For Osgood, it was another year of sub-par performance. With only a rookie to back him up, the hope was that Osgood could handle the bulk of the work last season, allowing Howard to ease his way into the game. But Osgood has never recovered from his fantastic 2007-08 season and, at 37, he may never get back there. I've been one of the staunchest Osgood defenders over the years, but Osgood's play of late has been indefensible.

I'm hoping he can recover and get to 400 wins so he can stick it to all his detractors, but I'm not expecting a miraculous turnaround. Skills decrease over time, and Osgood's may have run out.


The addition of Salei should help strengthen this department, which was already coming off a strong season.

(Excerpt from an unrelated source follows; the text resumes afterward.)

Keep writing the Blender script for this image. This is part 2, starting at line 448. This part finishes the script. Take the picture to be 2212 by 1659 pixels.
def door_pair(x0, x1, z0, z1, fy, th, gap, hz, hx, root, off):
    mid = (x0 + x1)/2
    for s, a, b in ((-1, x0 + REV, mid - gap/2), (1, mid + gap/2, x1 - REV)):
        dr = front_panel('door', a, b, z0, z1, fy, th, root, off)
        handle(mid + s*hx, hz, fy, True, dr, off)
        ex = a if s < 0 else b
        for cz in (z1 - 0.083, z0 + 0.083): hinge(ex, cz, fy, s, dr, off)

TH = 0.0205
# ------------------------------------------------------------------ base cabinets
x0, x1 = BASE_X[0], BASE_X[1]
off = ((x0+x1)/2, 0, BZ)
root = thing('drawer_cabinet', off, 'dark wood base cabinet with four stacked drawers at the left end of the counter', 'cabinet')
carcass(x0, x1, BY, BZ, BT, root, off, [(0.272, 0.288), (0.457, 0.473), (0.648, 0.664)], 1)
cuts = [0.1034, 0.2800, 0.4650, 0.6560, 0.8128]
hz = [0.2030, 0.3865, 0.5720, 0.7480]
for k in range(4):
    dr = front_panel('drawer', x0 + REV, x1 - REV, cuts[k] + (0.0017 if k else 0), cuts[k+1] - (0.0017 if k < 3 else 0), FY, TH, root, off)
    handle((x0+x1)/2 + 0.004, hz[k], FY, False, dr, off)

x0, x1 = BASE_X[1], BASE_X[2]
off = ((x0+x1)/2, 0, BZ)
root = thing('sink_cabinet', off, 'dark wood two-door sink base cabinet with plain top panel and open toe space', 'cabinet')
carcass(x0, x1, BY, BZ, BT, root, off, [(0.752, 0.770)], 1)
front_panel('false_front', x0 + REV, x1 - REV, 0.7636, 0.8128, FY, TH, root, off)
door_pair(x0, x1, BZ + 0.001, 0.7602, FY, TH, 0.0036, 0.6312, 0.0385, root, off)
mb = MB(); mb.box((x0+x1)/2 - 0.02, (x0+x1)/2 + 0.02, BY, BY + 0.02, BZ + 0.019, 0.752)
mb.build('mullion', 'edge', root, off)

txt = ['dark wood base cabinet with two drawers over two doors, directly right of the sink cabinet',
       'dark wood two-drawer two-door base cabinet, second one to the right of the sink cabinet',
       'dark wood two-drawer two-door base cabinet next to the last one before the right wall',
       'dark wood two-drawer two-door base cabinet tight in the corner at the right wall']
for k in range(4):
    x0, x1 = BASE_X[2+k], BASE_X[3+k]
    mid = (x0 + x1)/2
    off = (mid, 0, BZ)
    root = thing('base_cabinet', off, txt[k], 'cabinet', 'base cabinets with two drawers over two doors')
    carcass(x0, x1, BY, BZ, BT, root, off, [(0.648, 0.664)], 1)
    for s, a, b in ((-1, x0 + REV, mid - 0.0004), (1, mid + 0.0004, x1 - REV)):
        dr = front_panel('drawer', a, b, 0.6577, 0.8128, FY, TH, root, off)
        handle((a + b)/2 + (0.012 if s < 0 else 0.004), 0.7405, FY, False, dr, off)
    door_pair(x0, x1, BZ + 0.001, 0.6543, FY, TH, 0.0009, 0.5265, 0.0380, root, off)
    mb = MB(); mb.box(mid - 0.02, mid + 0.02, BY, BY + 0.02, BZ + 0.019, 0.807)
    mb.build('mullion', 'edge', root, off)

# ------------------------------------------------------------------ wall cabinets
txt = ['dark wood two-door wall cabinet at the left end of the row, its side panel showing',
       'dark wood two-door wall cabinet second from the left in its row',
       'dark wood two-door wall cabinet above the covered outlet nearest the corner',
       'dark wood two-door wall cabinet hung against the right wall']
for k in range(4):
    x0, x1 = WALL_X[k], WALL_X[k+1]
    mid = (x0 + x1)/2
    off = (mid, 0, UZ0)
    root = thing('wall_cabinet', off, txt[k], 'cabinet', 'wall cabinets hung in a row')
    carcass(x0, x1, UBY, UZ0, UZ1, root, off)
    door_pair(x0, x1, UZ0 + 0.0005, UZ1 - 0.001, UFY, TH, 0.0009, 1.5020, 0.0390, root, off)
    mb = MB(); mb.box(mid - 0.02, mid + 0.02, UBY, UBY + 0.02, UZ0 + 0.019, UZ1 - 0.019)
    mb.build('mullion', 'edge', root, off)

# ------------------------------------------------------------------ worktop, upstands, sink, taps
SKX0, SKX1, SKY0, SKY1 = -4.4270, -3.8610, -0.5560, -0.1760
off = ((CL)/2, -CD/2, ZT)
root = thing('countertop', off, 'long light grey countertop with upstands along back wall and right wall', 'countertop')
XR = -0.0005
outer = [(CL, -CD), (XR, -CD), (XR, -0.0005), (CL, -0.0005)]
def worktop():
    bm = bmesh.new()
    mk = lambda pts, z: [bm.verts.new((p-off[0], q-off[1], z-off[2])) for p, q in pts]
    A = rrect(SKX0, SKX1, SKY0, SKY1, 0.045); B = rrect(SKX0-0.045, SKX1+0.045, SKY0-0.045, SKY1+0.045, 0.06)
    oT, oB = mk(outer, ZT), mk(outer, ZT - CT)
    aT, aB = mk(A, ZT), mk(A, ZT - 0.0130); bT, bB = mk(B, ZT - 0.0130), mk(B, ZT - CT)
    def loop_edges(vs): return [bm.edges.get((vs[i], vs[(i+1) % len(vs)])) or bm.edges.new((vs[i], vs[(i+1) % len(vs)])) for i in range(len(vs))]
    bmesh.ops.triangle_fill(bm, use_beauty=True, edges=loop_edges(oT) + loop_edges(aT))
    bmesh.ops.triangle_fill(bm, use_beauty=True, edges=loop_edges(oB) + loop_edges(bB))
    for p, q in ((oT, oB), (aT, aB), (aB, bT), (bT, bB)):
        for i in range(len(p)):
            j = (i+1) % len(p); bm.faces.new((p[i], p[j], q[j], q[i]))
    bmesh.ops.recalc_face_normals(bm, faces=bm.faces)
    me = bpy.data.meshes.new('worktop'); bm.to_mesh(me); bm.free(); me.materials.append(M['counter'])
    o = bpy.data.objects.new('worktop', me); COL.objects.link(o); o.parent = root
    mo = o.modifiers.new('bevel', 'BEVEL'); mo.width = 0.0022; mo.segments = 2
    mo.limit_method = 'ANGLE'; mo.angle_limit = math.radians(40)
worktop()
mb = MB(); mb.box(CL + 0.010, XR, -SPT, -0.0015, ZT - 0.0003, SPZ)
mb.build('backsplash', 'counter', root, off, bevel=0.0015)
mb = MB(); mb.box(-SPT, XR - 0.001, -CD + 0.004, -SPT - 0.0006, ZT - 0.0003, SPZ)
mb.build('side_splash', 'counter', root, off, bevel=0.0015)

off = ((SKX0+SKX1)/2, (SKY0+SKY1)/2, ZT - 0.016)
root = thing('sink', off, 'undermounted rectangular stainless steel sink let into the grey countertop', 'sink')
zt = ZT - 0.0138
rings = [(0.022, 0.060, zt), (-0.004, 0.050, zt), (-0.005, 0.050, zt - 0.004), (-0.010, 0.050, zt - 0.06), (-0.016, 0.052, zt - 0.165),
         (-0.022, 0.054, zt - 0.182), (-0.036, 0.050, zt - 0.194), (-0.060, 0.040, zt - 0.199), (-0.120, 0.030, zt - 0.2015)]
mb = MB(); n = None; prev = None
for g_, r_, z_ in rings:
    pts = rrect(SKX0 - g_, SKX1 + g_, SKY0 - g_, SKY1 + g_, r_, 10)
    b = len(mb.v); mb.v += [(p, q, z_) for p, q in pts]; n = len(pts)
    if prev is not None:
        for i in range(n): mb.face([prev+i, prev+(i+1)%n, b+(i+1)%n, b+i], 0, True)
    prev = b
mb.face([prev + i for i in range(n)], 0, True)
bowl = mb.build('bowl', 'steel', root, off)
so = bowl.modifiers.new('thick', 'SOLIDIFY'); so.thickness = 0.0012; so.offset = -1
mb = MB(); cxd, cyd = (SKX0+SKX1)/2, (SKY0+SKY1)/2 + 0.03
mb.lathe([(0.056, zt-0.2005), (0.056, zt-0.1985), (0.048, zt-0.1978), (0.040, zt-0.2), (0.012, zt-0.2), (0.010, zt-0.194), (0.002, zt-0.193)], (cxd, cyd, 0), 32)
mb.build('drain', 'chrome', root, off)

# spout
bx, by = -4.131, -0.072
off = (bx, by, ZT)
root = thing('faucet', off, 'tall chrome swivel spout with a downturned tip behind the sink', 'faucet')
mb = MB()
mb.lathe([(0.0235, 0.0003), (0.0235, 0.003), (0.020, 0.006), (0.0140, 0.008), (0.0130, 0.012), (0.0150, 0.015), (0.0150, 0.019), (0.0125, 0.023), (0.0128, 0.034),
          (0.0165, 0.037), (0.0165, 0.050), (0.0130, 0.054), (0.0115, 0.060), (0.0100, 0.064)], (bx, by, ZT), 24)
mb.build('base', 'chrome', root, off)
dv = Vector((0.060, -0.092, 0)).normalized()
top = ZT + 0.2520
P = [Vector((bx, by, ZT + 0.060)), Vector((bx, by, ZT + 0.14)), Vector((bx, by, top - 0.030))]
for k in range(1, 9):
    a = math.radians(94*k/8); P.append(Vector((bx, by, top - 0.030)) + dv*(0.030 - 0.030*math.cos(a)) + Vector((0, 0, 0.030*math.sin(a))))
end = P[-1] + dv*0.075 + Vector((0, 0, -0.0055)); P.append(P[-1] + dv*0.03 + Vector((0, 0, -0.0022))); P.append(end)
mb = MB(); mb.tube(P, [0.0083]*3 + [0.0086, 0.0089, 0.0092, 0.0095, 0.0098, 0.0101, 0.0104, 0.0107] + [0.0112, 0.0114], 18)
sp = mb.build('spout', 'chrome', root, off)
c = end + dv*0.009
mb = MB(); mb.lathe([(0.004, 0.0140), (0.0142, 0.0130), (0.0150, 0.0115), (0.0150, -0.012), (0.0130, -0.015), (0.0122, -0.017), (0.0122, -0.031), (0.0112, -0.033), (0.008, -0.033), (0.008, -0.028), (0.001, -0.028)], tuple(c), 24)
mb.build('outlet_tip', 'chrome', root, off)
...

However, that could quickly turn if Kronwall gets injured again and Ericsson can't pick up his game. The Wings are high on Kindl as the seventh defenseman, but he's still an unproven rookie who's only played three games with the big boys.

The main issue, like the rest of the team, is health. Kronwall hasn't been healthy for most of his career, Rafalski already is having minor issues this preseason and Salei only played 14 games last year with back problems. If the defense stays healthy, the Red Wings shouldn't have any problems winning games.